A Standing Ovation for Parker Posey in ‘Scream 3'
A meta-tastic performance.
“You! Like I’m ever going to win an award playing you,” Jennifer Jolie yells at Gale Weathers in the third and most self-referential (and laughable) edition of the “Scream” series. Jolie (played by Parker Posey) is an actor playing Weathers (played by Courteney Cox) in “Stab 3,” the movie within a movie, which serves as the setting for the murders of “Scream 3,” the series’ then-final chapter. It is meta.
With streaky blond highlights, Posey looks like a trashy version of Cox’s streaky red days in the first “Scream.” The hair is almost as loud as Posey, who speaks with a shrill voice and manic energy.
As an actor haunted by a masked murderer, Jolie initially lets terror consume her in the funniest of ways. “Where! Nancy Drew wants to know where,” she screams when she gets one too many questions from her onscreen counterpart about a previous murder. With her hair twisted up into two Björk-like balls and a cigarette shaking between her fingers, she’s as funny as she is frightened.
It’s not until the film’s second act that Jolie embodies the fictional detective she mocked as she sets out to figure out whodunit. “Fifty dollars?! What are you, a reporter for Woodsboro High?” she reproachfully asks Weathers as she forks over a ring to Carrie Fisher (played by Carrie Fisher) in order to gain access to a room full of headshots. (Seriously, it’s a really meta film.)
But Posey pulls it off.
A standout in a bloated cast (Jenny McCarthy, an unknown Emily Mortimer, Scott Foley) and drowned by an inconceivable third act twist, Posey breezes through with such comedic ease it’s hard to believe she was even starring in a horror film.
Still known as the Indie Queen at the time, Posey had begun taking on roles that seemed to be more about the paycheck than artistic expression. In addition to “Scream 3,” she starred in “Blade: Trinity,” “Josie and the Pussycats,” and, later, “Superman Returns.” But what separated Jennifer Jolie from those other mainstream attempts at the time was that her comedic performance served as a precursor to some of her best work in the Christopher Guest films to come.
The Guest films, which are largely improvised, are also built around a world of familiarity that lends itself to mockery. “Best in Show” — which came out the same year as “Scream 3” — is centered on the competitive environment of dog showing; “A Mighty Wind” plays on the folk sensibilities of the music industry; and “For Your Consideration” skewers awards season campaigns. Meanwhile, “Scream 3” turns its franchise into a farce in an attempt to poke fun at the horror genre.

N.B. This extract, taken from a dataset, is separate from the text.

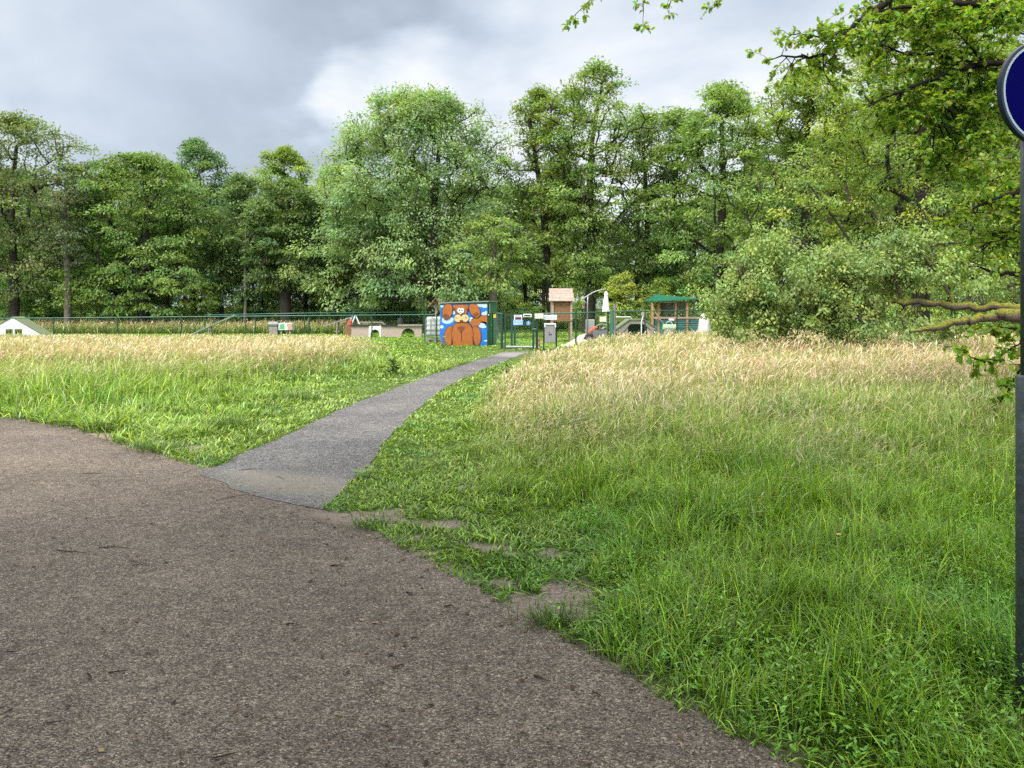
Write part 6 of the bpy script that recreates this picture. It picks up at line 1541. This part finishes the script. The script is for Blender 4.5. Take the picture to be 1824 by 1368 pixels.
for x, y, w in TW[::2] + TW[1::6]:
    p = ground(x, y); l = w / PXF * p[1] * 1.0; an = r.uniform(-0.9, 0.9); d = np.array([math.cos(an), math.sin(an), 0]); rr0 = r.uniform(0.0018, 0.004)
    q = [p * 0 + d * l * (t_ - 0.5) + np.array([0, 0, 0.005 + 0.003 * math.sin(math.pi * t_)]) + np.array([-d[1], d[0], 0]) * l * 0.05 * math.sin(t_ * 4 + an * 7) for t_ in np.linspace(0, 1, 6)]
    m = MB().tube(q, [rr0, rr0 * 1.1, rr0, rr0 * 0.9, rr0 * 0.7, rr0 * 0.4], 5)
    if r.random() < 0.4: m.tube([q[2], q[2] + np.array([d[1] * 0.3 + d[0] * .2, -d[0] * .3, 0.01]) * l], [rr0 * 0.7, rr0 * 0.3], 4)
    o = m.build('twig', M_TWIG); o.location = (p[0], p[1], 0.004); tag(o, 'small dark brown twig lying on the brown asphalt road', 'twig', 'twigs littering the road')
n = 6000
P = np.c_[r.uniform(-6, 2.2, n), r.uniform(2.0, 11, n)]; keep = inpoly(P, ROAD_POLY) | (inpoly(P, PATH_POLY) & (r.random(n) < 0.5)); P = P[keep]
dd = np.minimum(dpoly(P, ROAD_Rd), dpoly(P, ROAD_Ld)); P = P[(r.random(len(P)) < np.interp(dd, [0, 0.3, 1.5], [1, 0.4, 0.22]))]; n = len(P)
az = r.uniform(0, 6.28, n); ln = r.uniform(0.010, 0.045, n)
V, F = leaf_quads(np.c_[P, np.full(n, 0.011)], np.c_[np.cos(az), np.sin(az), r.normal(0, 0.12, n)], np.c_[r.normal(0, .2, n), r.normal(0, .2, n), np.ones(n)], ln, ln * r.uniform(0.15, 0.6, n))
pal = np.array([[0.06, 0.035, 0.02], [0.12, 0.07, 0.035], [0.3, 0.22, 0.13], [0.03, 0.022, 0.018], [0.16, 0.17, 0.04]])[r.choice(5, n, p=[.38, .25, .1, .24, .03])]
mesh_np('leaf_litter', V, F, mat_lit := leaf_mat('dry_litter', 0.05, 0.8, 0.2), col=np.repeat(pal, 4, 0), kind='stuff')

Posey’s part is meant to be a comedic foil to Cox’s severely harsh bangs, but the actor creates such a funny character that (spoiler alert) her death is the only emotionally bitter one of the film. She dies while trapped in a two-way mirror that shows Cox staring into the soul of her fictional self. The theme, while so over the top, serves as a way of killing off Weathers while keeping Cox intact. Posey’s part may be gone, but Cox’s will live forever. (See: “Scream 4.”)
While an MTV Movie Award for Best Comedic Performance nomination was the only accolade Posey received for the role, it was for what she was hired to do: Deliver a laugh-out-loud comedic performance in what was a nominally scary movie. However, Posey predicted her own fate and went home empty-handed.